There were also polarized parties in the early church. While we often love to talk about the unity of Acts 2, when believers were “all of one mind,” I think Luke’s depiction of the church is a bit more rosy than other evidence indicates. There were disagreements between Greek and Hebrew Jewish Christians. They fought over gender equality. They fought over food regulations. They fought over circumcision. They fought over how literally to understand resurrection. They fought over who was in charge. Of course, the most sanctimonious ones claimed they simply followed Christ.

They struggled to figure out how to deal with slavery, classism, and their relationship to a pagan government. Sound familiar? Of course, Paul’s words to the Corinthians give disputing groups some guidance on how to treat each other. Basically, if you can’t be loving, at least be civil! And while he acknowledges that some members may be jerks (what he called “body parts you do not display in public“), they may also play an essential function.

I believe our contemporary polarization is not some aberration from the ideal early church, but entirely consistent with the action of the Holy Spirit within a group of highly committed political and religious people. In any given conflict, there will be winners and losers, as there were from the debates before, and the terms of debate will shift, and we’ll be arguing about something else fifty years hence.
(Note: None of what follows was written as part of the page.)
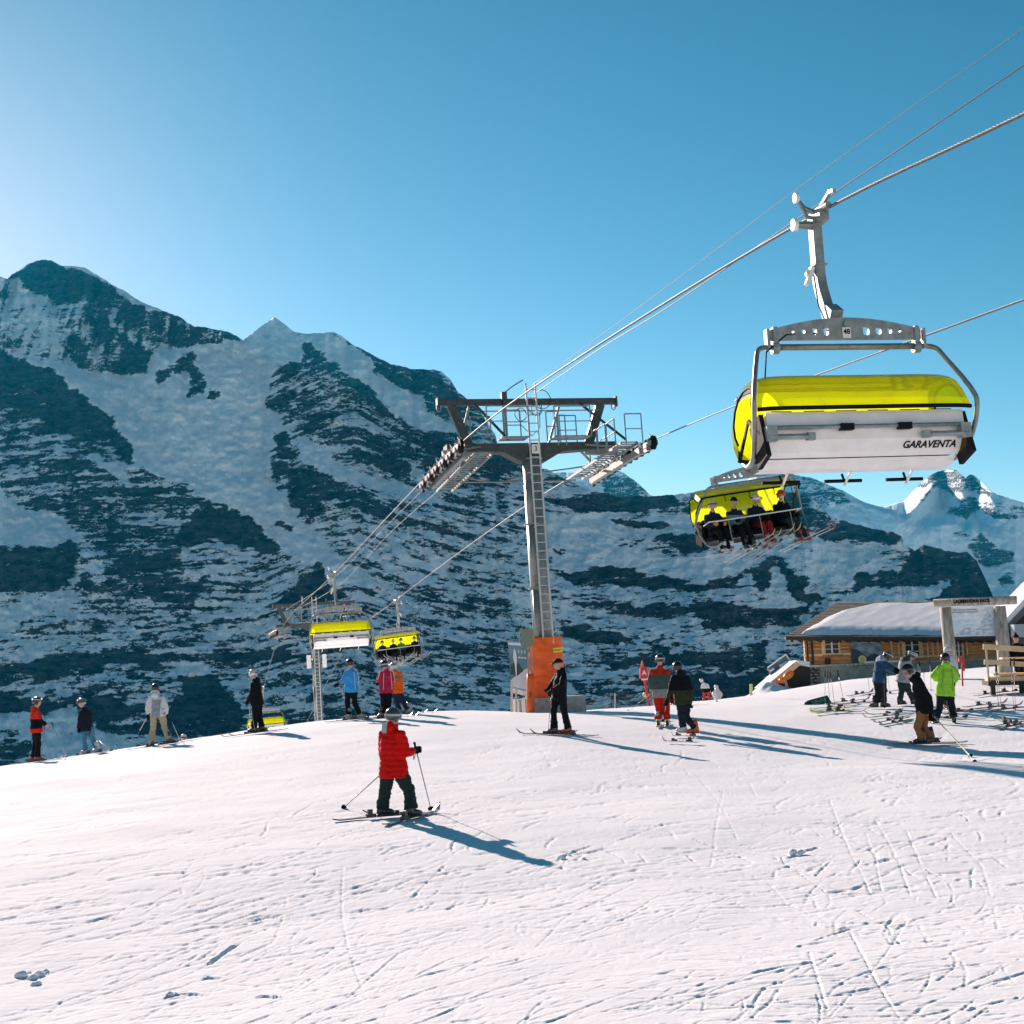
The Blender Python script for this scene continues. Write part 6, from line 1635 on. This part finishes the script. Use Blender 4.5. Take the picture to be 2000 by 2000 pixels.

But if we don’t look at the history of these disputes, and only focus on the rosy picture of church unity in Acts, we will never really ask, or learn, or care what God is doing, right now, in the midst of this debate. How has God acted before? Where would you have stood in the circumcision debate? In the food-sacrificed-to-idols debate? In the women-in-leadership debate? In the prohibition debate? In the civil rights debate? Are your religious and political attitudes closer to the Pharisees, the Essenes, the Zealots, or the Sadducees? We’re really good at finding prooftexts for our own beliefs in scripture. Can we also find examples of how to talk about those beliefs?